===== COLLECTED DATA =====

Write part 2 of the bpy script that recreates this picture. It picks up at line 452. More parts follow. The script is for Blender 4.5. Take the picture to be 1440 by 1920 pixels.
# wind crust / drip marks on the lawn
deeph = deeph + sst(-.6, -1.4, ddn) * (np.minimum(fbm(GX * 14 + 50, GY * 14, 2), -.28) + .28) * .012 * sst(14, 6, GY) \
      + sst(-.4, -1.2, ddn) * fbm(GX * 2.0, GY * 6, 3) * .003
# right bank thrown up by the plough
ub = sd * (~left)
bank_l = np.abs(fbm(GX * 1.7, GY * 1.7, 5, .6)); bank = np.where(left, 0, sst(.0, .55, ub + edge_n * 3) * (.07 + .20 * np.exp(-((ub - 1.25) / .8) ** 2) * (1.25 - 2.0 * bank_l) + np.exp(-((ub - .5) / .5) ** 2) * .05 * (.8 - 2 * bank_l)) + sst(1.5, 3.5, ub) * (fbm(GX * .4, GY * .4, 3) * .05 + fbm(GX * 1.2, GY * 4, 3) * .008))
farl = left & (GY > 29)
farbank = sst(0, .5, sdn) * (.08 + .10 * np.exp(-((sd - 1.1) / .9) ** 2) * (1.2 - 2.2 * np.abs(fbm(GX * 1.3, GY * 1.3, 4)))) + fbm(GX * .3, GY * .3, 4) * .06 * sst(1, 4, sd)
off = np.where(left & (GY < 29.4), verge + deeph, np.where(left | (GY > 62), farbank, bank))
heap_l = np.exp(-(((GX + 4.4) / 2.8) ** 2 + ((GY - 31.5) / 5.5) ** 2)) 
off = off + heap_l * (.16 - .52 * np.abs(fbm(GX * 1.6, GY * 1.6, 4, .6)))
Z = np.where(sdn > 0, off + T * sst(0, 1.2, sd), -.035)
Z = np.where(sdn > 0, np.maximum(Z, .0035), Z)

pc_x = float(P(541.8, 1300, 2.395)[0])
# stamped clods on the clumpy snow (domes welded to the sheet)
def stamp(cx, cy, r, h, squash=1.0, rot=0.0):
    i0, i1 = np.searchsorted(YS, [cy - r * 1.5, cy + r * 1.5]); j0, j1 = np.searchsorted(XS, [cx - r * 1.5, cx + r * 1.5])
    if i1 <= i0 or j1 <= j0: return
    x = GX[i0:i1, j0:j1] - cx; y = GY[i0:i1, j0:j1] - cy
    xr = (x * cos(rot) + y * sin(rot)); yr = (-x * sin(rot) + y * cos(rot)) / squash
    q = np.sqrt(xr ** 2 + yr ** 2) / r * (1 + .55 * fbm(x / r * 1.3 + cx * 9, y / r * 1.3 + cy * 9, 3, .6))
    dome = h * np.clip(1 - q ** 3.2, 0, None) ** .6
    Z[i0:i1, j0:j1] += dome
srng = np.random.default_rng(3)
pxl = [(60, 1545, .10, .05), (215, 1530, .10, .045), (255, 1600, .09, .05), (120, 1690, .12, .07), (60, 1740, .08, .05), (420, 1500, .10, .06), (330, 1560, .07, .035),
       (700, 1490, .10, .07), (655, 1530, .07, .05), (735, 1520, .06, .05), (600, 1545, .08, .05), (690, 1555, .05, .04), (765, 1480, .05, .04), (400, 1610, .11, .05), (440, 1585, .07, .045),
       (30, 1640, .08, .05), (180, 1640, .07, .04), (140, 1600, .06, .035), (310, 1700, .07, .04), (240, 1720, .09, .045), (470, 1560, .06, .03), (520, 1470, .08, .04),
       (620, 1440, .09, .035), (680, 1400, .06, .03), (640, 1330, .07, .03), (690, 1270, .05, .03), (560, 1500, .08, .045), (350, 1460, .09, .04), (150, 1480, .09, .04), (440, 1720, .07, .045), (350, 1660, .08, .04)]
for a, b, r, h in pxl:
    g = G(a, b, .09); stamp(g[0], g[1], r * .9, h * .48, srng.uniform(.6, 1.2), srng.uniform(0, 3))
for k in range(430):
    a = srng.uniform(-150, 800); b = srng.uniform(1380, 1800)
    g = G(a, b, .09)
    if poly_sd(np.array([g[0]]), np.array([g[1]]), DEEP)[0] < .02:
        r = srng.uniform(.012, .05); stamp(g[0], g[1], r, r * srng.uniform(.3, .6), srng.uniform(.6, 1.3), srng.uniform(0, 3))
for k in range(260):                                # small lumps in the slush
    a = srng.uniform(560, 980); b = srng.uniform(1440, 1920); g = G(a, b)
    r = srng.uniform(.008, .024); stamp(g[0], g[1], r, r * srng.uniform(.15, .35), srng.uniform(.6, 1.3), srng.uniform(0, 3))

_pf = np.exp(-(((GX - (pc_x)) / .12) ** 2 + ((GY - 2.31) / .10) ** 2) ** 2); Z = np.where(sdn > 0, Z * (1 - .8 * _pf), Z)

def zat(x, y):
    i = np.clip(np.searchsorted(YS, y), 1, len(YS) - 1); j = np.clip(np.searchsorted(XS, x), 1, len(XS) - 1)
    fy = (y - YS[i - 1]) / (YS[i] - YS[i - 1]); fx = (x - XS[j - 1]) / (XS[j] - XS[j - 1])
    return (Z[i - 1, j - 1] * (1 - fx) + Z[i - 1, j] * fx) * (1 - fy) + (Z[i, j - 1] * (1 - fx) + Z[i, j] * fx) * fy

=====

### GOAL:
Reproduce, please, the lines of the material from its first line down to the line containing "Z = np.where(sdn > 0, np.maximum(Z, .0035), Z)", keeping both ends and nothing beyond them.

### EXERCISE RESPONSE:
Write part 2 of the bpy script that recreates this picture. It picks up at line 452. More parts follow. The script is for Blender 4.5. Take the picture to be 1440 by 1920 pixels.
# wind crust / drip marks on the lawn
deeph = deeph + sst(-.6, -1.4, ddn) * (np.minimum(fbm(GX * 14 + 50, GY * 14, 2), -.28) + .28) * .012 * sst(14, 6, GY) \
      + sst(-.4, -1.2, ddn) * fbm(GX * 2.0, GY * 6, 3) * .003
# right bank thrown up by the plough
ub = sd * (~left)
bank_l = np.abs(fbm(GX * 1.7, GY * 1.7, 5, .6)); bank = np.where(left, 0, sst(.0, .55, ub + edge_n * 3) * (.07 + .20 * np.exp(-((ub - 1.25) / .8) ** 2) * (1.25 - 2.0 * bank_l) + np.exp(-((ub - .5) / .5) ** 2) * .05 * (.8 - 2 * bank_l)) + sst(1.5, 3.5, ub) * (fbm(GX * .4, GY * .4, 3) * .05 + fbm(GX * 1.2, GY * 4, 3) * .008))
farl = left & (GY > 29)
farbank = sst(0, .5, sdn) * (.08 + .10 * np.exp(-((sd - 1.1) / .9) ** 2) * (1.2 - 2.2 * np.abs(fbm(GX * 1.3, GY * 1.3, 4)))) + fbm(GX * .3, GY * .3, 4) * .06 * sst(1, 4, sd)
off = np.where(left & (GY < 29.4), verge + deeph, np.where(left | (GY > 62), farbank, bank))
heap_l = np.exp(-(((GX + 4.4) / 2.8) ** 2 + ((GY - 31.5) / 5.5) ** 2)) 
off = off + heap_l * (.16 - .52 * np.abs(fbm(GX * 1.6, GY * 1.6, 4, .6)))
Z = np.where(sdn > 0, off + T * sst(0, 1.2, sd), -.035)
Z = np.where(sdn > 0, np.maximum(Z, .0035), Z)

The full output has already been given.